The Guardian spoke to a student member of SJP at University of California, Berkeley who insisted on anonymity because of the harassment she had experienced on campus. Last November she was one of the SJP organizers of a vigil to mourn jointly the 11 Jewish victims of the mass shooting at the Tree of Life synagogue in – the deadliest attack against Jews in America – and three Palestinian children who were killed that same October weekend from an Israeli airstrike.
A man pauses at the memorials set up for each of the 11 people killed at the mass shooting at the Tree of Life synagogue in Pittsburgh, Pennsylvania. (Jared Wickerham/EPA)
“We wanted to make a statement about solidarity between our two communities, that we were all in mourning,” said the student, describing herself as an anti-Zionist Jew from a strongly Zionist family background.
After SJP advertised the vigil on its Facebook page, the student said she came under a barrage of attacks on social media accusing her of being antisemitic. She said she found the charge upsetting and ironic.
“As a Jewish student, I deeply care about antisemitism because it affects me and my family personally, and because it informs my concern about oppression of Jews and Palestinians and all people – it’s why I do what I do.”
In the face of such opprobrium, the Berkeley branch of SJP cancelled the public vigil and held it privately off-campus.
The push for new state laws comes at a time of increasing antisemitic attacks in the US and around the world. The latest FBI figures for 2017 recorded a 37% increase on the previous year in antisemitic hate crimes in the US, up to 938 incidents. Other databases put the figure substantially higher.
In the context of this rising violence, much of the text of the Florida antisemitism bill is non-contentious. It outlaws a number of anti-Jewish tropes such as “accusing Jews as a people of inventing or exaggerating the Holocaust”.
But critics say such uncontroversial material sits alongside clauses in the bill that would censor debate on Israeli government action.
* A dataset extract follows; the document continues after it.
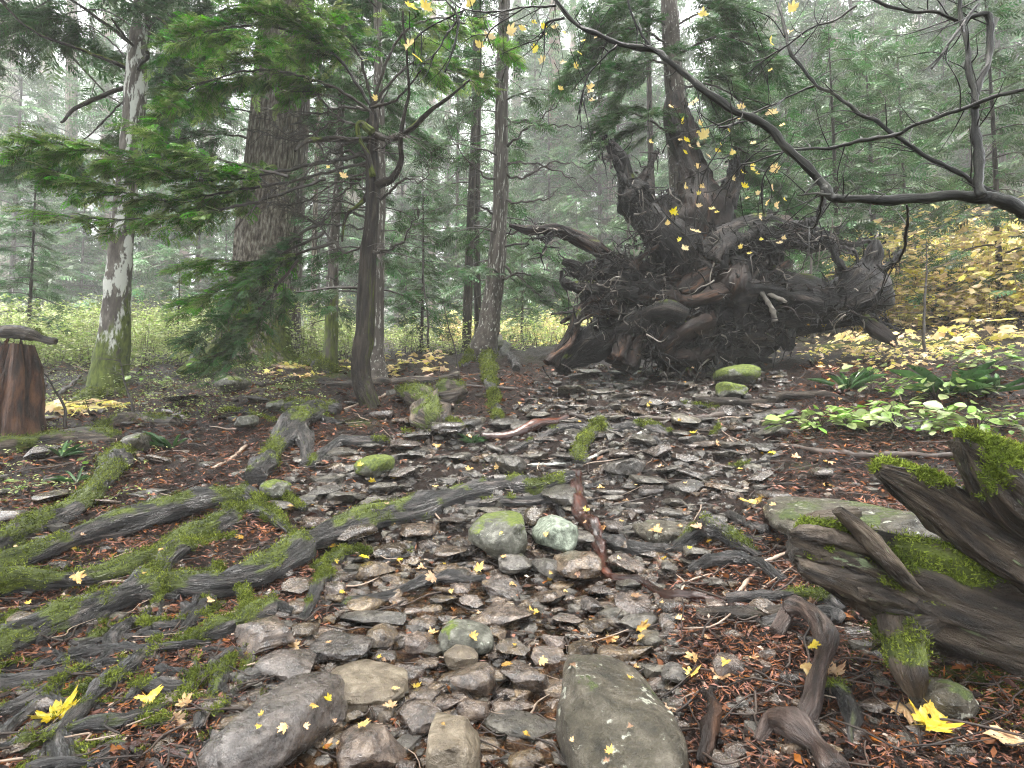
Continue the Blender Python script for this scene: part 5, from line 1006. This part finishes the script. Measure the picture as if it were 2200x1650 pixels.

Liz Jackson, a staff attorney with Palestine Legal that represents campaigners for Palestinian rights in the US who is herself Jewish, said: “It’s riding off the universally agreed idea that antisemitism is bad and must be stopped at a time of a frightening resurgence in white supremacist violence. It’s extremely cynical to masquerade as fighting antisemitism when you are, in fact, shutting down criticism of Israel.”
The clauses relating to Israel in the definition of antisemitism now being disseminated to several states emanates from a 2005 text from the European Monitoring Centre on Racism and Xenophobia (EUMC). Ken Stern, director of the Bard Center for the Study of Hate who was a lead drafter of the EUMC text, said it was intended to facilitate reporting of antisemitic attacks across Europe.
“It was never intended to suppress discussion of ideas on campuses.”
Stern said that attempts to silence opposition was happening on both sides of the Israel-Palestinian divide on US campuses. “It’s a battlefield right now.”
But, he added, he was concerned “about the attempt to curtail free speech among students – the whole idea is to encourage them to wrestle with new ideas, particularly those they find disturbing”.
Sabag dismissed first amendment fears about the new antisemitism bills. “To suggest that such laws violate first amendment rights is an outright falsehood that serves the purposes of anti-Israel and antisemitic forces. The Florida law addresses criminal and discriminatory conduct that is not protected by the first amendment, and it includes explicit provisions that the law is not to be construed in any way that would violate free speech.”